TitleZ allows you to retrieve historic and current sales rankings for many of the books on Amazon, so you can see how a title has performed over time. You can search for titles by keyword, book title, author’s name or publisher. Once you have a list of titles, you can select the ones you want to compare side-by-side.

TitleZ is in beta, which means they’re still working on it, and it does seem to have a few bugs as well as hits and misses. I entered my latest novel, Can’t Get Enough, and learned that its lowest ranking ever on Amazon was 645. The highest ranking was . . . well, we won’t go there.

However, TitleZ had no historical rankings for P.G. County, the prequel to Can’t Get Enough, or for You Only Get Better, a recent fiction anthology I participated in with two other authors. Oddly, it did have historical rankings for my first and second novels, Sisters and Lovers and Big Girls Don’t Cry. But they were both published before Amazon came along, so the historical rankings can only go back to when Amazon began to keep track of rankings. Of course, if Amazon had been ranking books back when Sisters and Lovers and Big Girls Don’t Cry were first published, we all know both novels would have ranked at like number 1 or 2. Right? Right.
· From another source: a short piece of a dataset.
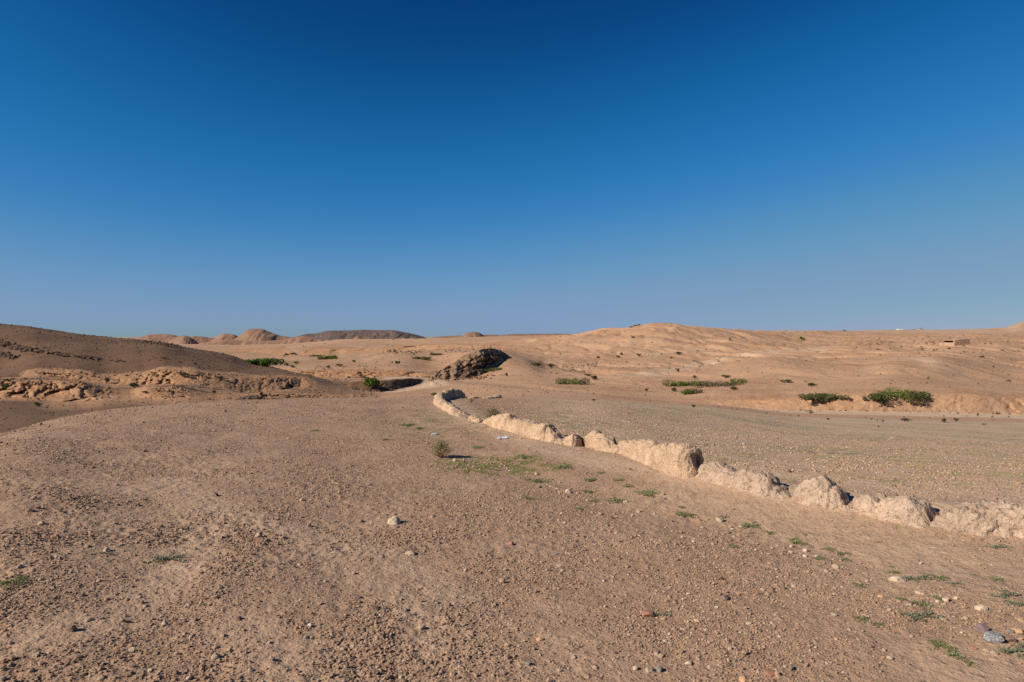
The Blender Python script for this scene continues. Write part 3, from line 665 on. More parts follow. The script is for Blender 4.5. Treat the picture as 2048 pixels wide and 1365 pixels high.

I can’t say how accurate the information on TitleZ is, however, when I compared rankings on TitleZ with what is listed on Amazon, TitleZ was right on the money.

At any rate, it’s fun to spend a bit of time checking out various titles even now, and the site could be helpful if you need to research the current success of titles in a genre on Amazon, such as chick lit or mysteries, or to compare titles side-by-side.

But I think if TitleZ is ever going to be really useful in the publishing industry, it’s going to have to be far more thorough in terms of the titles it supports. Right now, it appears that the developers may have even abandoned the site. Although the Amazon title ranking data appears to be up-to-date, the Book News section on TitleZ, which includes links to publishing industry articles around the web, hasn’t been updated since 2006.

Hopefully, the lag is temporary—like an attempt to raise funds to take it to the next level or something—because TitleZ has real potential as a tool for authors and publishers who are hooked on Amazon. And there are many of us.